The 5 Americans who made history by earning the Victoria Cross

Published: 4 February 2025

By Jon Guttman
via the Military Times website

Victoria Cross

Five American-born men have earned the Victoria Cross, left, Britain's highest military award for valor. (Library of Congress)

Four Americans earned Britain’s highest honor in World War I while passing themselves off as Canadians.

Since Queen Victoria instituted the Victoria Cross in 1856, five American-born men have received Britain’s highest military award for valor.

The first, William Henry Harrison Seeley from Topsham, Maine, was driven by a family squabble to go to sea when he was 22 years old. After deserting a merchant ship in Boston, he enlisted in the Royal Navy and served aboard the warship Impérieuse on the China Station during the Taiping Rebellion.

In 1862, he transferred to the frigate Euryalus, on which he participated in a multinational punitive expedition to take out shore batteries that a Japanese daimyo, Mori Takachika, was using to bombard any European vessels that sailed through the Straits of Shimonoseki between Honshu and Kyushu.
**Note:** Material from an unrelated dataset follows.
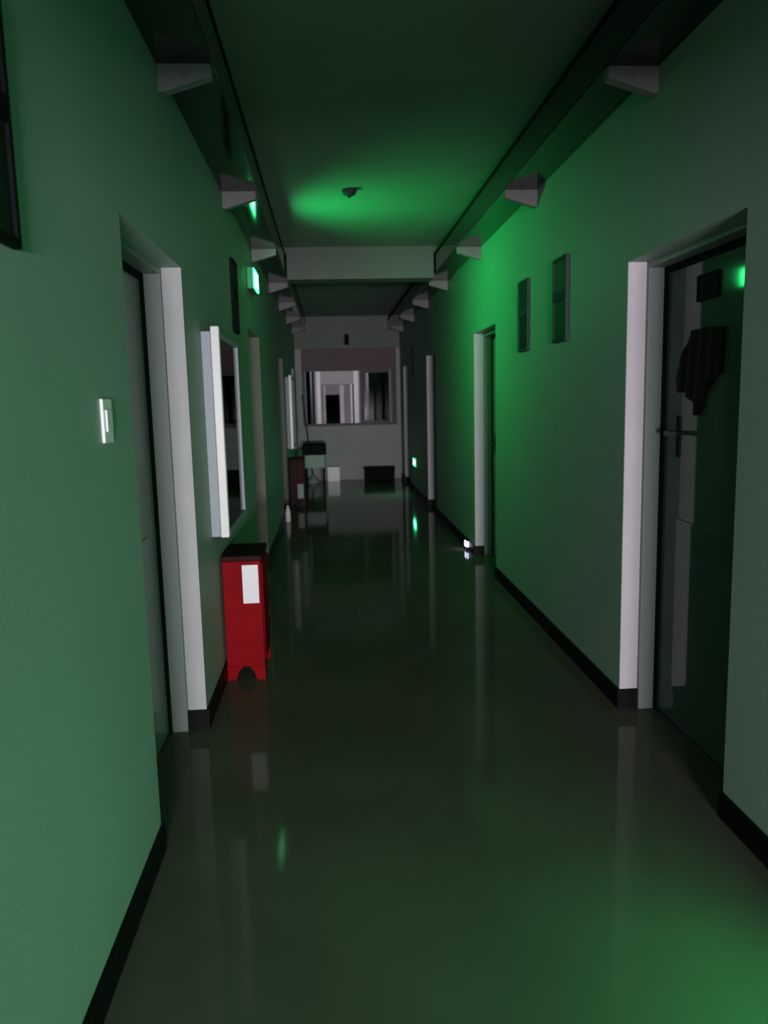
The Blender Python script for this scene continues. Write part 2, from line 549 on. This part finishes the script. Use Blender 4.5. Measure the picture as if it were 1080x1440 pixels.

Reconnoitering from Euryalus on Sept. 5, 1864, Seeley pinpointed a stockade and while wounded by grapeshot, returned to give a full report to 1st Lt. Frederick Edwards. Afterward, Seeley was taking part in an assault on Mori’s batteries when his captain, John Hobhouse Inglis Alexander, was badly wounded in the ankle, at which point Seeley carried him a quarter mile on his back to reach safety.

On Sept. 22, 1865, Seeley was awarded the Victoria Cross for his heroism at Shimonoseki. Seeley returned to Massachusetts, where he died on Oct. 1, 1914.

By the time of Seeley’s death, there was a new, rapidly expanding war in Europe, which included the British Empire and would soon involve the United States. The war would set the stage for four more Americans to earn Britain’s highest honor while passing themselves off as Canadians.

George Harry Mullin was born in Portland, Oregon, on Aug. 15, 1891. When he was 2 years old, Mullin’s parents resettled north of the U.S.-Canada border in present-day Saskatchewan.

Given the circumstances, Mullin had little trouble enlisting in the Canadian Expeditionary Force in December 1914. He was attached to the scout and sniper section of Princess Patricia’s Canadian Light Infantry.

Shipped to France, Mullin managed to survive the hazards and miseries of the trenches for two years, during which he was awarded the Military Medal for his bravery during the capture of Vimy Ridge in April 1917.